Saved data entries:
======
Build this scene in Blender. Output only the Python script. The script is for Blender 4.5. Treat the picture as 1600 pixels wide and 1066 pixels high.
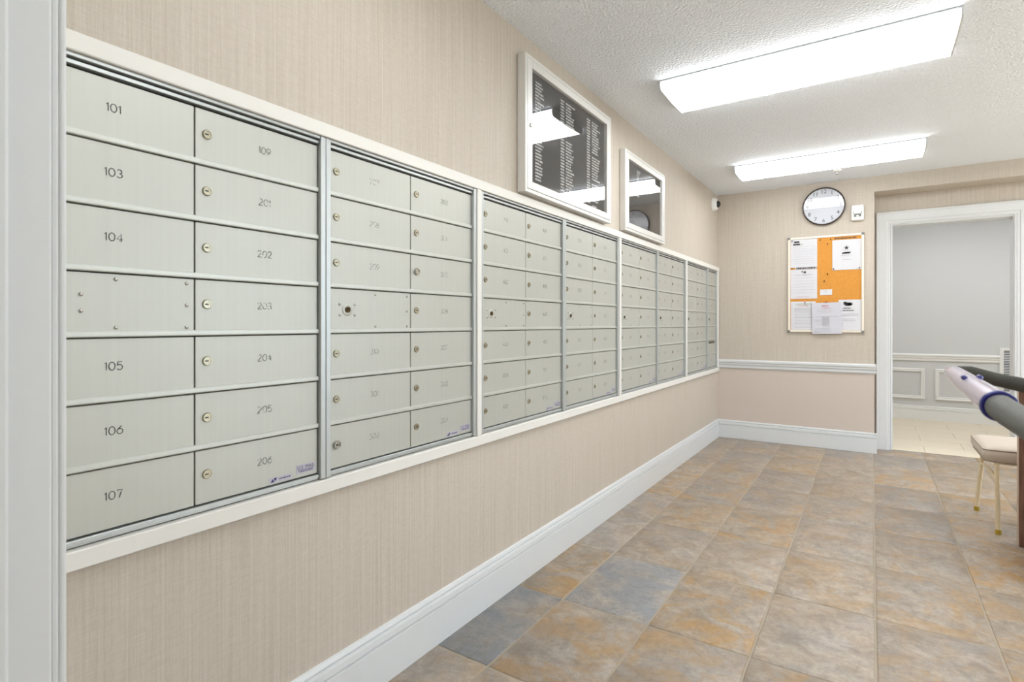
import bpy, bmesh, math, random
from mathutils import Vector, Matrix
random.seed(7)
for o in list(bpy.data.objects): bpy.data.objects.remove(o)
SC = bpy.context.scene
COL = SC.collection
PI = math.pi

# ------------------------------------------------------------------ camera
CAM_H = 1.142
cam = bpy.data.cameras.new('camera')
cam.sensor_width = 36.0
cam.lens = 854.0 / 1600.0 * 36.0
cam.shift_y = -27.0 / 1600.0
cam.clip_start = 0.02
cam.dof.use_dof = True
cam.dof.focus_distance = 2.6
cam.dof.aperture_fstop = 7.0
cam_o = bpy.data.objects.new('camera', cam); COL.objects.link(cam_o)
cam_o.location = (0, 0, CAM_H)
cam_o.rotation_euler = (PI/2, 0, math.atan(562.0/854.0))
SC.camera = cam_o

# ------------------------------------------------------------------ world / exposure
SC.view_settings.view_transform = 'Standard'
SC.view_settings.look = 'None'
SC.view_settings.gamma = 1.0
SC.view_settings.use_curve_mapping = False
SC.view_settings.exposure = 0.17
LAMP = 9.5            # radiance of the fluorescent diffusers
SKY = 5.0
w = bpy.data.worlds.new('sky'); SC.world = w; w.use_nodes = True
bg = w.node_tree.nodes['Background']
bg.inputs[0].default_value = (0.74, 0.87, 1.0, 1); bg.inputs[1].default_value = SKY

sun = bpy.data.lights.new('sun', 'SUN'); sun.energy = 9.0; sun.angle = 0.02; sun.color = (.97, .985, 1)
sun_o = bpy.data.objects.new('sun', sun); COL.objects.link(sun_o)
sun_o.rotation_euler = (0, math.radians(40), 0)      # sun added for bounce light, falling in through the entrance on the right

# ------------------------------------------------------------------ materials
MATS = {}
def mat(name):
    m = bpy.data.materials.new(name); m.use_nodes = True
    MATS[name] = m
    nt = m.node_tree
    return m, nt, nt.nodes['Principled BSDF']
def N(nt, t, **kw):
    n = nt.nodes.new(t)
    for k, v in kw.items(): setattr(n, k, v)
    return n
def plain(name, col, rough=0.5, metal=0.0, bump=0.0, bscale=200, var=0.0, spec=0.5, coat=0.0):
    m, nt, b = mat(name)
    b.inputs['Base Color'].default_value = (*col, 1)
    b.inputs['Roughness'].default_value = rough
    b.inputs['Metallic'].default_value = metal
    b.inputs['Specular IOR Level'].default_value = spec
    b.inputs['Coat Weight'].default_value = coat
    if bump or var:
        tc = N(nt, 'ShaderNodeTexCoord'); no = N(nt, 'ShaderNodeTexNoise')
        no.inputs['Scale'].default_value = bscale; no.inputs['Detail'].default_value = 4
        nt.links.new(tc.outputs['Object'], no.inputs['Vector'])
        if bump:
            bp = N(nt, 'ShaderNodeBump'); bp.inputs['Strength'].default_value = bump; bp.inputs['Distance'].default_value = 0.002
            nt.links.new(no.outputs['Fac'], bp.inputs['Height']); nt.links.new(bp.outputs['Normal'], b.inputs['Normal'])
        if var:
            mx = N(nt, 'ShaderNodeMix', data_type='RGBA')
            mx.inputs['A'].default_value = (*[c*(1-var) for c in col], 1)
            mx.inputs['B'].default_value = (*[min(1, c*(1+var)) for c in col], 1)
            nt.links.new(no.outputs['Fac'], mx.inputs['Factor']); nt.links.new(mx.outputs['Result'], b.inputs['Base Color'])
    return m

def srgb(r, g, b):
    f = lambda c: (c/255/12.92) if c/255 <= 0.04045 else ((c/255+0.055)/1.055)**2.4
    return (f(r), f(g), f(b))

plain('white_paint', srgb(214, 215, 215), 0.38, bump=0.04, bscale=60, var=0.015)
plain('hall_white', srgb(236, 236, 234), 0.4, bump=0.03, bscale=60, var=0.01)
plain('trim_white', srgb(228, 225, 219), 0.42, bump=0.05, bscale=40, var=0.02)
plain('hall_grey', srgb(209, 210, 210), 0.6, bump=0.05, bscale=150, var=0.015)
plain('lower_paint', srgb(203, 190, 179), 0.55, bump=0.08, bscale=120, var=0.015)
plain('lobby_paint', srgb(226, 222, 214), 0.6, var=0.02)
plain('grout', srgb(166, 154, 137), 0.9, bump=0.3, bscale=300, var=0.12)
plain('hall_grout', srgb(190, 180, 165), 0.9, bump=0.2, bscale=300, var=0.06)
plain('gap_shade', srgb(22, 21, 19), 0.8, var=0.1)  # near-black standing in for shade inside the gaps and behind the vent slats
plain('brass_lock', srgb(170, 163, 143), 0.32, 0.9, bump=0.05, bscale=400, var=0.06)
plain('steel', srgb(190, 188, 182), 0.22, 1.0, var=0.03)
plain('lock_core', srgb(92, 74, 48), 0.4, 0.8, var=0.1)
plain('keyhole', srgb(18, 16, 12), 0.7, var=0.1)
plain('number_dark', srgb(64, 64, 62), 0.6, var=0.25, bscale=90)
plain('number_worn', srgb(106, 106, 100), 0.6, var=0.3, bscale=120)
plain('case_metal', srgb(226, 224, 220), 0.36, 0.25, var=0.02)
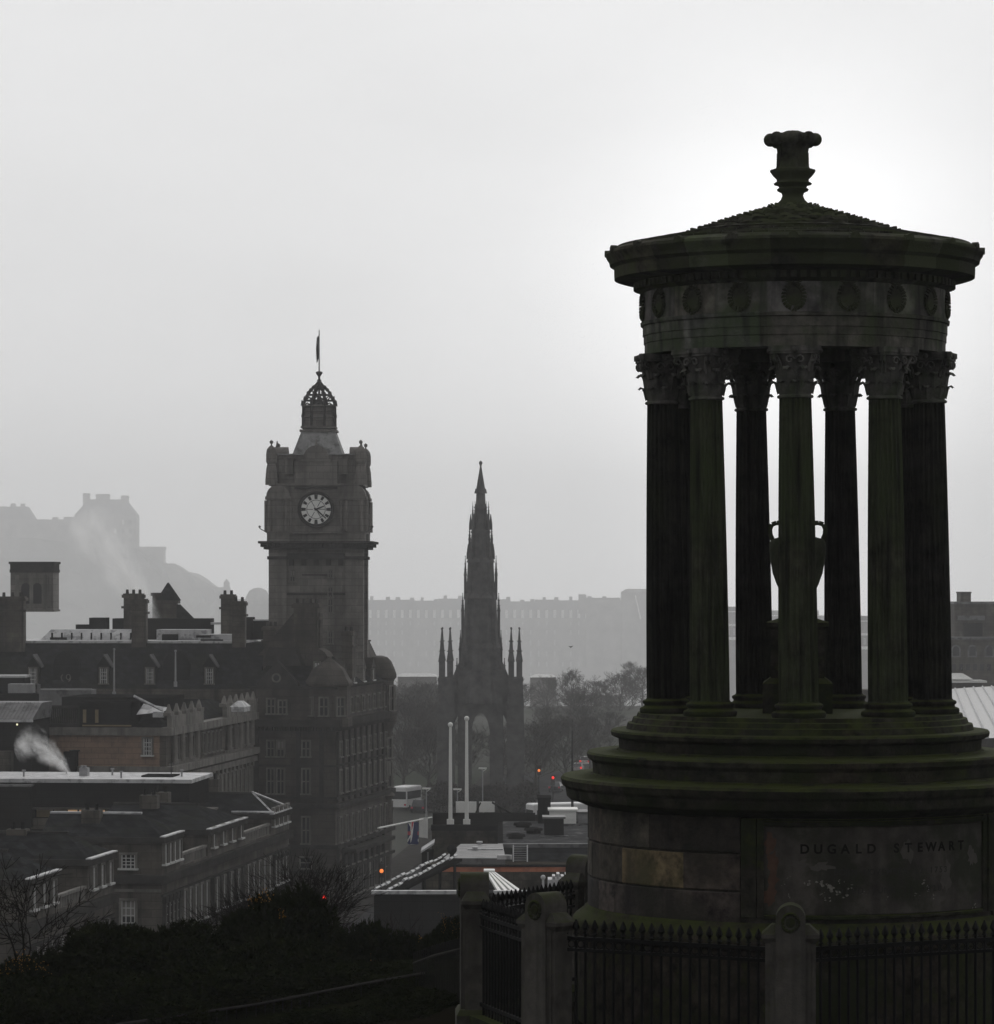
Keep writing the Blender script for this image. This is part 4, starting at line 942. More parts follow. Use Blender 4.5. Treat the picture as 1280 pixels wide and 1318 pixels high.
======
REQUIREMENT: Only the number is wanted: how many lines of the material contain the word "picture"?

ANSWER FOR THIS EXERCISE: 2